Function for finding the new state variables for calculating an NNP. Redefines new_f and new_g matrices based on the trial_pos of atom at atomindex and adjusts the parameters in the potential_variables according to the variables in pot.

initialise_energy(config::Config,dist2_mat::Matrix{Float64},potential_variables::AbstractPotentialVariables,ensemble_variables::NVTVariables,pot::AbstractDimerPotential)
initialise_energy(config::Config,dist2_mat::Matrix{Float64},potential_variables::AbstractPotentialVariables,ensemble_variables::NPTVariables,pot::AbstractDimerPotential)
initialise_energy(config::Config,dist2_mat::Matrix{Float64},potential_variables::AbstractPotentialVariables,ensemble_variables::NVTVariables,pot::AbstractDimerPotentialB)
initialise_energy(config::Config,dist2_mat::Matrix{Float64},potential_variables::AbstractPotentialVariables,ensemble_variables::NPTVariables,pot::AbstractDimerPotentialB)
initialise_energy(config::Config,dist2_mat::Matrix{Float64},potential_variables::AbstractPotentialVariables,ensemble_variables::AbstractEnsembleVariables,pot::EmbeddedAtomPotential)
initialise_energy(config::Config,dist2_mat::Matrix{Float64},potential_variables::AbstractPotentialVariables,ensemble_variables::AbstractEnsembleVariables,pot::RuNNerPotential)

Initialise energy is used during the MCState call to set the starting energy of a config according to the potential as pot and the configurational variables potential_variables.

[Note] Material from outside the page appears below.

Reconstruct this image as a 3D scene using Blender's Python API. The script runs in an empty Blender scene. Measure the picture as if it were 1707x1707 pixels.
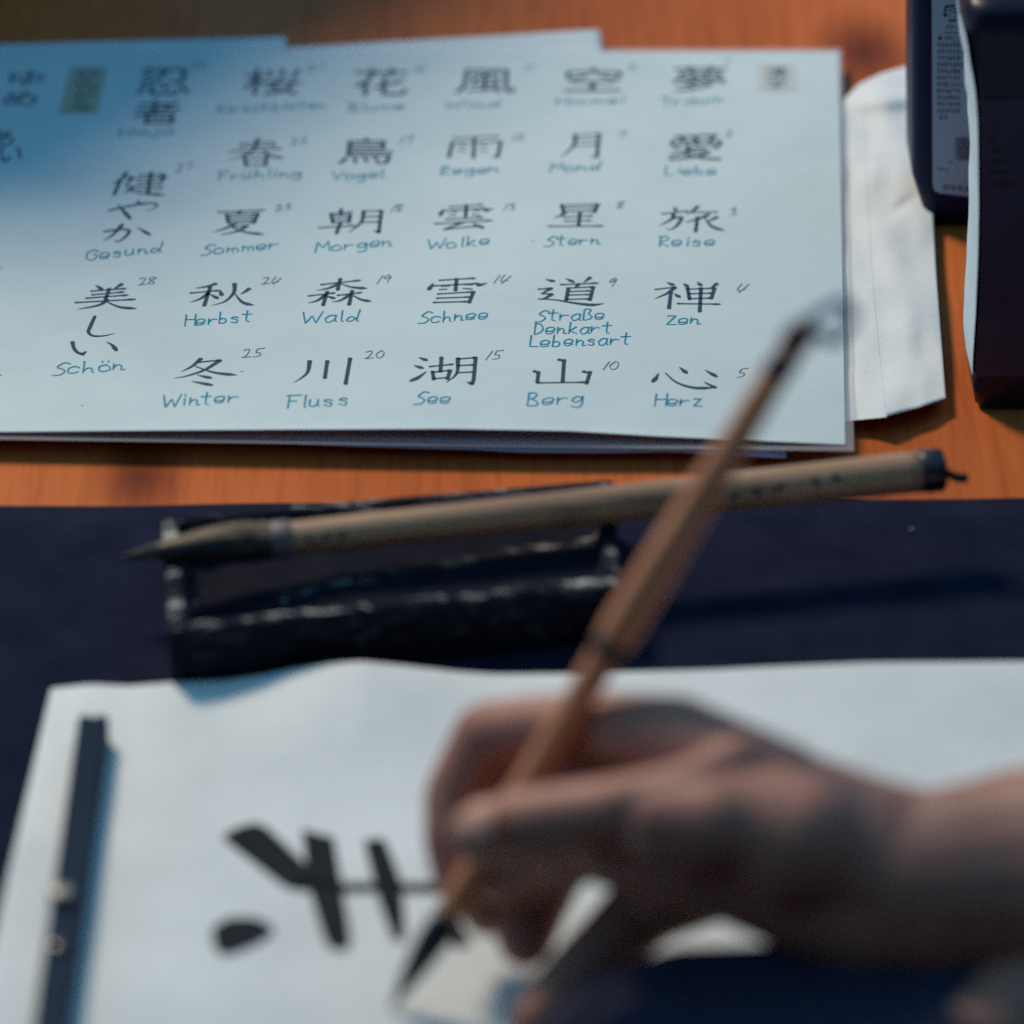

Written with general input means the top-level is type-invariant. Methods included for: - Dimer Potential with and without magnetic field and with and without PBC - EmbeddedAtomModel - Machine Learning Potentials

invrexp(r2::Number,n::Number,m::Number)

Function to calculate the ϕ,ρ components given a square distance r2 and the exponents n,m

lrc(NAtoms::Int,r_cut::Number,pot::ELJPotentialEven{N}) where N
lrc(NAtoms::Int,r_cut::Number,pot::ELJPotentialB{N}) where N

The long range correction for the extended Lennard-Jones potential (even). r_cut is the cutoff distance. lrc is an integral of all interactions outside the cutoff distance, using the uniform density approximation. Second method applies to the ELJ potential in extreme magnetic fields ELJB.

set_variables(config::Config{N, BC, T}, dist_2_mat::Matrix{Float64}, pot::AbstractDimerPotential) where {N, BC, T}
set_variables(config::Config{N, BC, T}, dist2_matrix::Matrix{Float64}, pot::AbstractDimerPotentialB) where {N, BC, T}
set_variables(config::Config{N, BC, T}, dist2_matrix::Matrix{Float64}, pot::EmbeddedAtomPotential) where {N, BC, T}
(set_variables(config::Config{N, BC, T}, dist2_mat::Matrix{Float64}, pot::RuNNerPotential{nrad, nang}) where {N, BC, T}) where {nrad, nang}
(set_variables(config::Config{N, BC, T}, dist2_mat, pot::RuNNerPotential2Atom{nrad, nang, n1, n2}) where {N, BC, T}) where {nrad, nang, n1, n2}

Initialises the PotentialVariable struct for the various potentials. Defined in this way to generalise the MCState function as this must be type-invariant with respect to the potential.

swap_energy_update(ensemble_variables,config,potential_variables,dist2_matrix,en_tot,pot)

This is used as a replacement for the energyupdate! function when swapping atoms. It does not function in quite the same way, but stands as a replacement. First calculates `getnewstatevars!and thencalcnewrunnerenergy!` returning the newenergy.